* _Brief_: What follows is a listing to be transcribed exactly.

* _Data section_:

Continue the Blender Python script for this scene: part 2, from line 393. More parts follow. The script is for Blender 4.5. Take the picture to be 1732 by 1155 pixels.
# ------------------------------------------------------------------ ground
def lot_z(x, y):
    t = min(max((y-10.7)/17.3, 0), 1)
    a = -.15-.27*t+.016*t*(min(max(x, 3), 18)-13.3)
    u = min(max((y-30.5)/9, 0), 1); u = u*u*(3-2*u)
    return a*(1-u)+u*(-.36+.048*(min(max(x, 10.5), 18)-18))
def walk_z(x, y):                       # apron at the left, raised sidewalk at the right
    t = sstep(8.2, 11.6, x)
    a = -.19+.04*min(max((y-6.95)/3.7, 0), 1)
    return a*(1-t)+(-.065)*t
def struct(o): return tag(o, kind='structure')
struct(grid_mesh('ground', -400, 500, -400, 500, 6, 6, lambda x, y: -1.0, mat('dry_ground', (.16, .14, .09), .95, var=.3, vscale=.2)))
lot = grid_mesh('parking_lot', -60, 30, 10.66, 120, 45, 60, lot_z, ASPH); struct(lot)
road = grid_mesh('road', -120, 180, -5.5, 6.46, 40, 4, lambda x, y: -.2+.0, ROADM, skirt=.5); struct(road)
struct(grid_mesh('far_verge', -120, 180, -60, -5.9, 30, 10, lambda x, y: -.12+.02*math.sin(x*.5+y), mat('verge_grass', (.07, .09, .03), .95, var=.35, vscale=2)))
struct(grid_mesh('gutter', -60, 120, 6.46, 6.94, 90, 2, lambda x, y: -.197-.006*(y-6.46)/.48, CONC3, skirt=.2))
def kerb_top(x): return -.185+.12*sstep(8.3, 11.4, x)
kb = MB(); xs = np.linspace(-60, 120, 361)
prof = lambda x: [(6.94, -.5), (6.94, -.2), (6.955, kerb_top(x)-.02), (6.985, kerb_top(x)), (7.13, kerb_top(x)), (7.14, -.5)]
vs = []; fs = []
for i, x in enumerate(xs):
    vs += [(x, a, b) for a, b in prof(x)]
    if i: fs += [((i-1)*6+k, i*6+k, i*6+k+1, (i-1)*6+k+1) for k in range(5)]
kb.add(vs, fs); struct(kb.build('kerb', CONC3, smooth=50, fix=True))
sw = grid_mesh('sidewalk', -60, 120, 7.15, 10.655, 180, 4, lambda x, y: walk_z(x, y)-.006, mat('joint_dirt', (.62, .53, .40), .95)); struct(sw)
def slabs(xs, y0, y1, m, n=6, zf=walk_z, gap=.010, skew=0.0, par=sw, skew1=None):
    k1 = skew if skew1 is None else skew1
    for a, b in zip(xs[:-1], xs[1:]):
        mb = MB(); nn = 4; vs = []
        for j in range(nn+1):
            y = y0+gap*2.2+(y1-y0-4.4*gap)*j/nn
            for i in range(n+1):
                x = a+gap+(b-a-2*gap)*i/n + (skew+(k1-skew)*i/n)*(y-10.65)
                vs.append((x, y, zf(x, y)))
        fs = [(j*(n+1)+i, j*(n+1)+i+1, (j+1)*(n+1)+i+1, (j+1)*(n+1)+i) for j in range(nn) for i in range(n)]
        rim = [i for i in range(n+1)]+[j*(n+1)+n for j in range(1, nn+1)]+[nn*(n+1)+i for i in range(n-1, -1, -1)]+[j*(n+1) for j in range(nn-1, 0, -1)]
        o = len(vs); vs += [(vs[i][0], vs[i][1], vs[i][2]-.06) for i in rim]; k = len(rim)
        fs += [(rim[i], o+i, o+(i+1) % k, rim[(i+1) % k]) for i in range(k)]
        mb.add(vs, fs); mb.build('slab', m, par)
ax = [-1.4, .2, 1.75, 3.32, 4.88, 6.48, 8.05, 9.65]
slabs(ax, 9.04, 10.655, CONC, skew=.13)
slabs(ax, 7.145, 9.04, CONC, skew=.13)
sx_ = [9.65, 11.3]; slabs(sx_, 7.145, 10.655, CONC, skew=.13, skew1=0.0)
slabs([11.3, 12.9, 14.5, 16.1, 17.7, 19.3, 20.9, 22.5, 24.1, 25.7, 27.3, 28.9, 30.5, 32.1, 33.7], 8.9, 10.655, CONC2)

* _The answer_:
Continue the Blender Python script for this scene: part 2, from line 393. More parts follow. The script is for Blender 4.5. Take the picture to be 1732 by 1155 pixels.
# ------------------------------------------------------------------ ground
def lot_z(x, y):
    t = min(max((y-10.7)/17.3, 0), 1)
    a = -.15-.27*t+.016*t*(min(max(x, 3), 18)-13.3)
    u = min(max((y-30.5)/9, 0), 1); u = u*u*(3-2*u)
    return a*(1-u)+u*(-.36+.048*(min(max(x, 10.5), 18)-18))
def walk_z(x, y):                       # apron at the left, raised sidewalk at the right
    t = sstep(8.2, 11.6, x)
    a = -.19+.04*min(max((y-6.95)/3.7, 0), 1)
    return a*(1-t)+(-.065)*t
def struct(o): return tag(o, kind='structure')
struct(grid_mesh('ground', -400, 500, -400, 500, 6, 6, lambda x, y: -1.0, mat('dry_ground', (.16, .14, .09), .95, var=.3, vscale=.2)))
lot = grid_mesh('parking_lot', -60, 30, 10.66, 120, 45, 60, lot_z, ASPH); struct(lot)
road = grid_mesh('road', -120, 180, -5.5, 6.46, 40, 4, lambda x, y: -.2+.0, ROADM, skirt=.5); struct(road)
struct(grid_mesh('far_verge', -120, 180, -60, -5.9, 30, 10, lambda x, y: -.12+.02*math.sin(x*.5+y), mat('verge_grass', (.07, .09, .03), .95, var=.35, vscale=2)))
struct(grid_mesh('gutter', -60, 120, 6.46, 6.94, 90, 2, lambda x, y: -.197-.006*(y-6.46)/.48, CONC3, skirt=.2))
def kerb_top(x): return -.185+.12*sstep(8.3, 11.4, x)
kb = MB(); xs = np.linspace(-60, 120, 361)
prof = lambda x: [(6.94, -.5), (6.94, -.2), (6.955, kerb_top(x)-.02), (6.985, kerb_top(x)), (7.13, kerb_top(x)), (7.14, -.5)]
vs = []; fs = []
for i, x in enumerate(xs):
    vs += [(x, a, b) for a, b in prof(x)]
    if i: fs += [((i-1)*6+k, i*6+k, i*6+k+1, (i-1)*6+k+1) for k in range(5)]
kb.add(vs, fs); struct(kb.build('kerb', CONC3, smooth=50, fix=True))
sw = grid_mesh('sidewalk', -60, 120, 7.15, 10.655, 180, 4, lambda x, y: walk_z(x, y)-.006, mat('joint_dirt', (.62, .53, .40), .95)); struct(sw)
def slabs(xs, y0, y1, m, n=6, zf=walk_z, gap=.010, skew=0.0, par=sw, skew1=None):
    k1 = skew if skew1 is None else skew1
    for a, b in zip(xs[:-1], xs[1:]):
        mb = MB(); nn = 4; vs = []
        for j in range(nn+1):
            y = y0+gap*2.2+(y1-y0-4.4*gap)*j/nn
            for i in range(n+1):
                x = a+gap+(b-a-2*gap)*i/n + (skew+(k1-skew)*i/n)*(y-10.65)
                vs.append((x, y, zf(x, y)))
        fs = [(j*(n+1)+i, j*(n+1)+i+1, (j+1)*(n+1)+i+1, (j+1)*(n+1)+i) for j in range(nn) for i in range(n)]
        rim = [i for i in range(n+1)]+[j*(n+1)+n for j in range(1, nn+1)]+[nn*(n+1)+i for i in range(n-1, -1, -1)]+[j*(n+1) for j in range(nn-1, 0, -1)]
        o = len(vs); vs += [(vs[i][0], vs[i][1], vs[i][2]-.06) for i in rim]; k = len(rim)
        fs += [(rim[i], o+i, o+(i+1) % k, rim[(i+1) % k]) for i in range(k)]
        mb.add(vs, fs); mb.build('slab', m, par)
ax = [-1.4, .2, 1.75, 3.32, 4.88, 6.48, 8.05, 9.65]
slabs(ax, 9.04, 10.655, CONC, skew=.13)
slabs(ax, 7.145, 9.04, CONC, skew=.13)
sx_ = [9.65, 11.3]; slabs(sx_, 7.145, 10.655, CONC, skew=.13, skew1=0.0)
slabs([11.3, 12.9, 14.5, 16.1, 17.7, 19.3, 20.9, 22.5, 24.1, 25.7, 27.3, 28.9, 30.5, 32.1, 33.7], 8.9, 10.655, CONC2)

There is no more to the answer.